How does this Evolve?

It’s difficult to say with certainty how this scenario will develop. Many industries rely so heavily on temporary staffing that it’s difficult to imagine it fading away entirely. More likely, we expect that businesses that are too dependent on temporary staffing will suffer, and some may even fail as a result if they are unable to root out the underlying failures in their culture and recruiting process. This is a natural balancing that happens between employers and employees depending on the trends of the market and the demand that is present. As fewer employers can fulfill the desires of employees, employees may become employers, employees will compete more vigorously to work for only the best employers, employees must adjust their expectations and take positions they feel underwhelmed by, or most likely, some combination of the three. By the time many businesses become flexible enough to address these impending problems, it will likely be too late for them to adjust course. Large organizations have the advantage of being able to withstand larger negative pressures that would likely fold a smaller business, but the size that allows them to be resilient makes it very difficult for them to be nimble and adjust course to meet the ever-changing societal demands. Some will try and succeed. Some will try and survive as a lesser business than they once were. Some will watch their businesses dissolve into nothing and they will blame the economy, the younger generation, greedy employees, politicians, and anything else they can use to displace their responsibility. 

In Conclusion

Temporary labor isn’t inherently problematic and does genuinely serve a need, both within our employer market as well as our employee market. In balance, it can be a useful outlet where all parties can benefit.
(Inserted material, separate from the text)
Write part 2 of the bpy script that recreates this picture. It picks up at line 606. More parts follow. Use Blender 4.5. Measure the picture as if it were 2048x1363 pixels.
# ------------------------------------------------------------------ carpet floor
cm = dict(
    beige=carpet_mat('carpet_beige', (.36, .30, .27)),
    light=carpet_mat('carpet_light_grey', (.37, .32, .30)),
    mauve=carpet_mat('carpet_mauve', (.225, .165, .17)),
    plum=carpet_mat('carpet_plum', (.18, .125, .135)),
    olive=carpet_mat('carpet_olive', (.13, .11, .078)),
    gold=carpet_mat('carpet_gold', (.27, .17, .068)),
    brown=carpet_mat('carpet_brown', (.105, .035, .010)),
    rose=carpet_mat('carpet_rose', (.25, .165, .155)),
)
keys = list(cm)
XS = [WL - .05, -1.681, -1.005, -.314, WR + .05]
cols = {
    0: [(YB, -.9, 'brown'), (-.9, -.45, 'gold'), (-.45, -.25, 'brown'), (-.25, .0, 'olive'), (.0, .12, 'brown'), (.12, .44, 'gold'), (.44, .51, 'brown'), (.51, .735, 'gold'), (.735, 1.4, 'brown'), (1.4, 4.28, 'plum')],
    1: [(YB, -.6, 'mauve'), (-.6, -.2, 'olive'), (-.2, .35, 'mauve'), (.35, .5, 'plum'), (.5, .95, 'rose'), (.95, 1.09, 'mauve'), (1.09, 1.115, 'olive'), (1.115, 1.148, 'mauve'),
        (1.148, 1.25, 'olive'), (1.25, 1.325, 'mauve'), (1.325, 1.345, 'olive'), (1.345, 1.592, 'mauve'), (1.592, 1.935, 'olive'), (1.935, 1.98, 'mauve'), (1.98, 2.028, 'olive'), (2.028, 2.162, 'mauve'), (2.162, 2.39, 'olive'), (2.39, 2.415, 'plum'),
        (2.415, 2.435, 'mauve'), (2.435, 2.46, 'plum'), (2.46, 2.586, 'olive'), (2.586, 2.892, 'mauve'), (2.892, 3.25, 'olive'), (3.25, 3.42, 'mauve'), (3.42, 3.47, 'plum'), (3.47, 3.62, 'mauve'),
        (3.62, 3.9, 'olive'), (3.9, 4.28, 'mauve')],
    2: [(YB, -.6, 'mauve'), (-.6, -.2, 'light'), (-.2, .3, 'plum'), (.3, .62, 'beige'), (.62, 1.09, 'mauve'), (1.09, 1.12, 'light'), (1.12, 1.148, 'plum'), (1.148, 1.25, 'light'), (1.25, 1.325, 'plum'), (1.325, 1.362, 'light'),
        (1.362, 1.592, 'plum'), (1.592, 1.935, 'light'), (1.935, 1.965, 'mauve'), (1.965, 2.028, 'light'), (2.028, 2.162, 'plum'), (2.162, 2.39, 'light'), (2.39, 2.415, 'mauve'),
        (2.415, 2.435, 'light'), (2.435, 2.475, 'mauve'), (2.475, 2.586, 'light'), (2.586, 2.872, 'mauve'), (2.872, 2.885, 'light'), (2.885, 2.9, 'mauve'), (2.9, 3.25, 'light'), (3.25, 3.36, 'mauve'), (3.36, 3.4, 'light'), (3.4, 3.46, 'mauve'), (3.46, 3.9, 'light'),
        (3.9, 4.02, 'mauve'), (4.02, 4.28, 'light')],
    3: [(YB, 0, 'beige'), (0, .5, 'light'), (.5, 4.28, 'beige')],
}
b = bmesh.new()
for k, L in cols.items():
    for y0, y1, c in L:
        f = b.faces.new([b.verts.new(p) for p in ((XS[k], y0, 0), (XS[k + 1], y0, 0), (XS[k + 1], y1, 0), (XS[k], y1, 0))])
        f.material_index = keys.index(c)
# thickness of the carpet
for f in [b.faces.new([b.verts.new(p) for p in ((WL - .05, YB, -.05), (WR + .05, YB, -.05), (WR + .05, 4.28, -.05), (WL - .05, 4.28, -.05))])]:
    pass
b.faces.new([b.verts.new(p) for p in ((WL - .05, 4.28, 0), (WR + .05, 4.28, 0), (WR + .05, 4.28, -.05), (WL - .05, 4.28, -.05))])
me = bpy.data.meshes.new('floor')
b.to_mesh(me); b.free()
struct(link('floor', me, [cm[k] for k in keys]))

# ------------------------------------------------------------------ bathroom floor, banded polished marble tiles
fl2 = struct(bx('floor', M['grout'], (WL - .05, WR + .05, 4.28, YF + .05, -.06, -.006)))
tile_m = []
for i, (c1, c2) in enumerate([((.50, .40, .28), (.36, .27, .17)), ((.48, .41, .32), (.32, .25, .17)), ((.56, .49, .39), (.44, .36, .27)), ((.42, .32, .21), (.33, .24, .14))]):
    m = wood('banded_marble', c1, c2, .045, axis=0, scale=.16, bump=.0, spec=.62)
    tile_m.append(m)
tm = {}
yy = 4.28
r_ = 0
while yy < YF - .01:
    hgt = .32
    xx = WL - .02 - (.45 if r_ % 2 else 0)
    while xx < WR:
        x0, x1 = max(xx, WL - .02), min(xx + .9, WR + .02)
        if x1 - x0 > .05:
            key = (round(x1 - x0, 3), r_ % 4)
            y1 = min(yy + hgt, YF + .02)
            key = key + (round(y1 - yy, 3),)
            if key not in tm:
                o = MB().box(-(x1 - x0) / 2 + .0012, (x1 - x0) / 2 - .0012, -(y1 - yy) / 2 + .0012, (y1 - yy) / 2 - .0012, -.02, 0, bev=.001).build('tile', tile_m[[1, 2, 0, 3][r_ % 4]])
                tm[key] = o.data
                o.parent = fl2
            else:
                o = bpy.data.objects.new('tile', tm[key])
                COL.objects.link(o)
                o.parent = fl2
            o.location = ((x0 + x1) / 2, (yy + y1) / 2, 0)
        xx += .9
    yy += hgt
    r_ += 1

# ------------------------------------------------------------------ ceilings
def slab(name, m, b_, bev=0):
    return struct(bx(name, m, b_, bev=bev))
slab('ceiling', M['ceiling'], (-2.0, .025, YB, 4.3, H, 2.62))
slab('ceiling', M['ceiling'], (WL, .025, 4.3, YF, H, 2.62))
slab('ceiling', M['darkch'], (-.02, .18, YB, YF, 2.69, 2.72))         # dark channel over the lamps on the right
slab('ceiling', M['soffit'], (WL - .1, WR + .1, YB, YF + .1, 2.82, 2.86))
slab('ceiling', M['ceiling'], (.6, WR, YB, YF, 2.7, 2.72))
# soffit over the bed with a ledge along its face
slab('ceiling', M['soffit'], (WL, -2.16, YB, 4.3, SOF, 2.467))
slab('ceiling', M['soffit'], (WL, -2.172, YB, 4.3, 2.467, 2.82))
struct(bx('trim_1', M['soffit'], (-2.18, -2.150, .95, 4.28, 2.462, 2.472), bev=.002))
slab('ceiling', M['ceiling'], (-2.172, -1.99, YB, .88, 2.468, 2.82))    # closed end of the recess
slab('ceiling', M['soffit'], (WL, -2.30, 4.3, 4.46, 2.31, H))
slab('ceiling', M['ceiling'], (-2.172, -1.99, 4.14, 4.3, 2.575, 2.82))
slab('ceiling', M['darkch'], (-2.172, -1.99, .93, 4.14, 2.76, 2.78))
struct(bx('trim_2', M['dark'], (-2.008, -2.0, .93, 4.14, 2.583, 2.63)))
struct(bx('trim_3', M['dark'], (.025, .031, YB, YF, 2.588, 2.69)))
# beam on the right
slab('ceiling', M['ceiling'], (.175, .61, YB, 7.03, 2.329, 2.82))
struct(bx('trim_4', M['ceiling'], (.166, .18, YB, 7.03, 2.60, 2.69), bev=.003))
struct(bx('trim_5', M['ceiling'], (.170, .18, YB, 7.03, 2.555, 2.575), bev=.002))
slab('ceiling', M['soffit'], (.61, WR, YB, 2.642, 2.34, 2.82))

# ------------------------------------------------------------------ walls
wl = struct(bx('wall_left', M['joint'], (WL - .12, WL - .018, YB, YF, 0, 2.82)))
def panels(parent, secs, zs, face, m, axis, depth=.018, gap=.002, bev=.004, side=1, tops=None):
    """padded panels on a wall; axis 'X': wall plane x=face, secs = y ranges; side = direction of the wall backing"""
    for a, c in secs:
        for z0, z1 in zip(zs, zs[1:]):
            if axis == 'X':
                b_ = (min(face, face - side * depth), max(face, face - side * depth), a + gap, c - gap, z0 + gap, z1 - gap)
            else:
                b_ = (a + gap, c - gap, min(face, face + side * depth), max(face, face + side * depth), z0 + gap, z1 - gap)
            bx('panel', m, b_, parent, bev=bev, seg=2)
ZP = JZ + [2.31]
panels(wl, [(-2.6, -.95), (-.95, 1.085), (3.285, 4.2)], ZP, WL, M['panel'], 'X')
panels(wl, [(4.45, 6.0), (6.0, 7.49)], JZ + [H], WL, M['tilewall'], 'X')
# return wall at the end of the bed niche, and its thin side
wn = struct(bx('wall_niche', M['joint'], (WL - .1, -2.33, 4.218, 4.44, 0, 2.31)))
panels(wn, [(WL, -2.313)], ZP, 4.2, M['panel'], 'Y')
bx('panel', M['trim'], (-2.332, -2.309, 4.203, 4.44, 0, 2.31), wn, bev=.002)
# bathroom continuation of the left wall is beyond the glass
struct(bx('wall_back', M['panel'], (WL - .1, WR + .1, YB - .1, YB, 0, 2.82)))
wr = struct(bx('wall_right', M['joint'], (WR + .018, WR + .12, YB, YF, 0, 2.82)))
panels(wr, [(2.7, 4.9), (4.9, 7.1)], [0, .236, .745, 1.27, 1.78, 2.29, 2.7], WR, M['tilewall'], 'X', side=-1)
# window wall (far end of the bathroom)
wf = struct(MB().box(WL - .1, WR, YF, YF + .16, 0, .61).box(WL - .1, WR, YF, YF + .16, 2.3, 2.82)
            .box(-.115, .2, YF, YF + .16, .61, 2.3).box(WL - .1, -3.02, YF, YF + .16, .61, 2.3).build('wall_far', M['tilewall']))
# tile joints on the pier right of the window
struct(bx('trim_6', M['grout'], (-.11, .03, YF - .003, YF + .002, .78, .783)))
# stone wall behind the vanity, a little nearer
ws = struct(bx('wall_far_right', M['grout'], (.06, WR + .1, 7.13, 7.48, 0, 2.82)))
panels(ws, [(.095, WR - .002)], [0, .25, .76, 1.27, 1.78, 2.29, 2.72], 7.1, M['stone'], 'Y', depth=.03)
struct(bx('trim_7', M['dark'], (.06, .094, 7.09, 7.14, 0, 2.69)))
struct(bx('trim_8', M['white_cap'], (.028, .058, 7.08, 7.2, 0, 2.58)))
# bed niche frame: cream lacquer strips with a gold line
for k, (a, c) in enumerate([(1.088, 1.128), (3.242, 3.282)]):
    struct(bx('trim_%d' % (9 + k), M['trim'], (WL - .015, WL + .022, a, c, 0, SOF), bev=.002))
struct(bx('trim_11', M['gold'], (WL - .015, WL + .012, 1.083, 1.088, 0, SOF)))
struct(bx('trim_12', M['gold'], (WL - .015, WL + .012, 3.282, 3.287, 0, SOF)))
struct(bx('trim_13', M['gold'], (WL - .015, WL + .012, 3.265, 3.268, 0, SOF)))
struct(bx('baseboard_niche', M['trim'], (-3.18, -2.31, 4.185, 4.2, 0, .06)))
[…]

As industries become increasingly dependent on temporary staffing services, declines will become more obvious at the individual company level, as well as in the industry as a whole. These declines are already visible in many organizations as the disparity between the employer and employee continues to grow. Arming our youth and young adults with tools of self-advocacy will pressure businesses to continue to modernize, serving both the workers and the ultimate goals of their organizations.